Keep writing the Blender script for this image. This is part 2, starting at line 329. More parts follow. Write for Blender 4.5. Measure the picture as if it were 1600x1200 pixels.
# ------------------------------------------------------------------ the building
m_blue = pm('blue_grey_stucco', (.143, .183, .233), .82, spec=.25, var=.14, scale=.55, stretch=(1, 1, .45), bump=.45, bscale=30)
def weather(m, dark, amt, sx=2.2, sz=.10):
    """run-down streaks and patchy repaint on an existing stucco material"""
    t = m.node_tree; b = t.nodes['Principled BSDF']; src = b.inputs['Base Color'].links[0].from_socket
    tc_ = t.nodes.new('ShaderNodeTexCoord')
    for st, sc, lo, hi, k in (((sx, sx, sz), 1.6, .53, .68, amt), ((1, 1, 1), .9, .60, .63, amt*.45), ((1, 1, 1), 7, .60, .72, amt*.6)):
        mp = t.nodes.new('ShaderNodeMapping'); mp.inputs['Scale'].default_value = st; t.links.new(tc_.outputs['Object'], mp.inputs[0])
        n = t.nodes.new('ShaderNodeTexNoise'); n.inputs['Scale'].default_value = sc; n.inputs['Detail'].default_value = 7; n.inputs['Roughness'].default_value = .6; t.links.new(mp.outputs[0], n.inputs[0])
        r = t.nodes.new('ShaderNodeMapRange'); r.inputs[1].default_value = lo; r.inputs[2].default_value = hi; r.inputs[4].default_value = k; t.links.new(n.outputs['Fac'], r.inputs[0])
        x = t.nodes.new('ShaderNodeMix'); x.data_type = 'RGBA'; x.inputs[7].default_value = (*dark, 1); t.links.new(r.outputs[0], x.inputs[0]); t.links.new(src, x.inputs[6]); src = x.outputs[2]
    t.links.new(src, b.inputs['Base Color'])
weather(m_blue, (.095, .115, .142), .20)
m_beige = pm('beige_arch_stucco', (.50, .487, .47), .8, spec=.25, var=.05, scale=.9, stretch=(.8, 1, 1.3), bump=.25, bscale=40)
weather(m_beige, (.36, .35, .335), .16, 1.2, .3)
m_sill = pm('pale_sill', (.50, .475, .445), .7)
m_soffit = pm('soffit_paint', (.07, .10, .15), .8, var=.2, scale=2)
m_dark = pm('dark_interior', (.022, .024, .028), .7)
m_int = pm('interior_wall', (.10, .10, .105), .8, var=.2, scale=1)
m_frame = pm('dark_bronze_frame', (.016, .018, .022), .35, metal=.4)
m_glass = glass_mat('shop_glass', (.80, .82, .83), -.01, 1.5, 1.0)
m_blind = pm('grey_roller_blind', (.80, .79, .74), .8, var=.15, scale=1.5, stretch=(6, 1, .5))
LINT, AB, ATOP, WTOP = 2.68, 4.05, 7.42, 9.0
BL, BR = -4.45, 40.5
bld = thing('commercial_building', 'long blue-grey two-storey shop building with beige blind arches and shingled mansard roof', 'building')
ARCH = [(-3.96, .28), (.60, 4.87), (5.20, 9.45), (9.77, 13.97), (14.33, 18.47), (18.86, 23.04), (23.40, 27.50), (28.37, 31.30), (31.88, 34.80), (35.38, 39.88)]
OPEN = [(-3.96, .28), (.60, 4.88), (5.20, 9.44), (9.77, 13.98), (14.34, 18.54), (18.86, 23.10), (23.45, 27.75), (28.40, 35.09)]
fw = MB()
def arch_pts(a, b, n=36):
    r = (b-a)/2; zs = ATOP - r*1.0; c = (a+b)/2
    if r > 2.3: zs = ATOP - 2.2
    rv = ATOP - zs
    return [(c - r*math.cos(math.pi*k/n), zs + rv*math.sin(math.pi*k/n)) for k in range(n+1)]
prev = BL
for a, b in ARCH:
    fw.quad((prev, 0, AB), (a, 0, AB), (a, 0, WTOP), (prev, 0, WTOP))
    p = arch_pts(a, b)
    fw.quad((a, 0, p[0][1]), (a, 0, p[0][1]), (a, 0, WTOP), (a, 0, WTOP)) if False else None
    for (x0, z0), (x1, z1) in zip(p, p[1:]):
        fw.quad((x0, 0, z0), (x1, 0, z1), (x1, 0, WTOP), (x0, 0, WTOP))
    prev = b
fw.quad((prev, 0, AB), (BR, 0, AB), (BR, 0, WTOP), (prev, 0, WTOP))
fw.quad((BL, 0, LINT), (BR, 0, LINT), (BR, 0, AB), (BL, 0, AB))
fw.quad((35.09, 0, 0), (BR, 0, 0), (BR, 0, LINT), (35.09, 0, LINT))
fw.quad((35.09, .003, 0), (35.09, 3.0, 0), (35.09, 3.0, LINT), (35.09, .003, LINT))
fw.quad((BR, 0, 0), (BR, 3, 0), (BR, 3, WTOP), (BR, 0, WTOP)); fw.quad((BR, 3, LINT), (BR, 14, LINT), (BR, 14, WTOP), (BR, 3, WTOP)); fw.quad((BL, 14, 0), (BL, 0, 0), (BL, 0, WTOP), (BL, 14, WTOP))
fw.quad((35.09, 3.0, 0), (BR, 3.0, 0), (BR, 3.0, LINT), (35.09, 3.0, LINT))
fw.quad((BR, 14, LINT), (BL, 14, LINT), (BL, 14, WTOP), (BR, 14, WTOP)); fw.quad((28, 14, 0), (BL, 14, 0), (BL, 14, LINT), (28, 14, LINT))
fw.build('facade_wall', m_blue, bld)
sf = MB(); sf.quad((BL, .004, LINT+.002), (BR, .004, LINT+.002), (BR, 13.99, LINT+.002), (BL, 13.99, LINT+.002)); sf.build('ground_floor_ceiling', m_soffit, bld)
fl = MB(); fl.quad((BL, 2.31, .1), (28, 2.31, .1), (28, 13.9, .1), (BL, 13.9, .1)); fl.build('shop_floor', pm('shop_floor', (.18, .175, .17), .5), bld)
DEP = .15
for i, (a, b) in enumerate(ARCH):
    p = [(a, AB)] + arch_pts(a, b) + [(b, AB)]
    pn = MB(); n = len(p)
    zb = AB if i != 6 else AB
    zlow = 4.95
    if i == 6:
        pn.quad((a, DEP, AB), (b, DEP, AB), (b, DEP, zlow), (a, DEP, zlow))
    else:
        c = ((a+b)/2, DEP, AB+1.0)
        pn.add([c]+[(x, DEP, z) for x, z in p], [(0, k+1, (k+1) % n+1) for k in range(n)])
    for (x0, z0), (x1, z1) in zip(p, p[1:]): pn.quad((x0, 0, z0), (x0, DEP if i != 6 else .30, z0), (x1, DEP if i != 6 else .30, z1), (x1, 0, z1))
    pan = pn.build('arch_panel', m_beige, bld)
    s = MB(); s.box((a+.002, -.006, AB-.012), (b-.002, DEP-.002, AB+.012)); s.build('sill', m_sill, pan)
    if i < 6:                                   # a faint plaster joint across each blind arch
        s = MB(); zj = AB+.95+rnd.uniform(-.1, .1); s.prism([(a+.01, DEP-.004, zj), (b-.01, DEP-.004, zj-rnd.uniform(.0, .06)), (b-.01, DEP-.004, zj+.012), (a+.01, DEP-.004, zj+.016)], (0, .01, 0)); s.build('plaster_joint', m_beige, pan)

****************

● Written exercise: Reproduce, exactly as written, the stretch of lines whose first line is the one with "(.07, .10, .15), .8, var=.2, scale=2)" and whose last line is the one with "fw.build('facade_wall', m_blue, bld)".

● Response to the exercise:
m_soffit = pm('soffit_paint', (.07, .10, .15), .8, var=.2, scale=2)
m_dark = pm('dark_interior', (.022, .024, .028), .7)
m_int = pm('interior_wall', (.10, .10, .105), .8, var=.2, scale=1)
m_frame = pm('dark_bronze_frame', (.016, .018, .022), .35, metal=.4)
m_glass = glass_mat('shop_glass', (.80, .82, .83), -.01, 1.5, 1.0)
m_blind = pm('grey_roller_blind', (.80, .79, .74), .8, var=.15, scale=1.5, stretch=(6, 1, .5))
LINT, AB, ATOP, WTOP = 2.68, 4.05, 7.42, 9.0
BL, BR = -4.45, 40.5
bld = thing('commercial_building', 'long blue-grey two-storey shop building with beige blind arches and shingled mansard roof', 'building')
ARCH = [(-3.96, .28), (.60, 4.87), (5.20, 9.45), (9.77, 13.97), (14.33, 18.47), (18.86, 23.04), (23.40, 27.50), (28.37, 31.30), (31.88, 34.80), (35.38, 39.88)]
OPEN = [(-3.96, .28), (.60, 4.88), (5.20, 9.44), (9.77, 13.98), (14.34, 18.54), (18.86, 23.10), (23.45, 27.75), (28.40, 35.09)]
fw = MB()
def arch_pts(a, b, n=36):
    r = (b-a)/2; zs = ATOP - r*1.0; c = (a+b)/2
    if r > 2.3: zs = ATOP - 2.2
    rv = ATOP - zs
    return [(c - r*math.cos(math.pi*k/n), zs + rv*math.sin(math.pi*k/n)) for k in range(n+1)]
prev = BL
for a, b in ARCH:
    fw.quad((prev, 0, AB), (a, 0, AB), (a, 0, WTOP), (prev, 0, WTOP))
    p = arch_pts(a, b)
    fw.quad((a, 0, p[0][1]), (a, 0, p[0][1]), (a, 0, WTOP), (a, 0, WTOP)) if False else None
    for (x0, z0), (x1, z1) in zip(p, p[1:]):
        fw.quad((x0, 0, z0), (x1, 0, z1), (x1, 0, WTOP), (x0, 0, WTOP))
    prev = b
fw.quad((prev, 0, AB), (BR, 0, AB), (BR, 0, WTOP), (prev, 0, WTOP))
fw.quad((BL, 0, LINT), (BR, 0, LINT), (BR, 0, AB), (BL, 0, AB))
fw.quad((35.09, 0, 0), (BR, 0, 0), (BR, 0, LINT), (35.09, 0, LINT))
fw.quad((35.09, .003, 0), (35.09, 3.0, 0), (35.09, 3.0, LINT), (35.09, .003, LINT))
fw.quad((BR, 0, 0), (BR, 3, 0), (BR, 3, WTOP), (BR, 0, WTOP)); fw.quad((BR, 3, LINT), (BR, 14, LINT), (BR, 14, WTOP), (BR, 3, WTOP)); fw.quad((BL, 14, 0), (BL, 0, 0), (BL, 0, WTOP), (BL, 14, WTOP))
fw.quad((35.09, 3.0, 0), (BR, 3.0, 0), (BR, 3.0, LINT), (35.09, 3.0, LINT))
fw.quad((BR, 14, LINT), (BL, 14, LINT), (BL, 14, WTOP), (BR, 14, WTOP)); fw.quad((28, 14, 0), (BL, 14, 0), (BL, 14, LINT), (28, 14, LINT))
fw.build('facade_wall', m_blue, bld)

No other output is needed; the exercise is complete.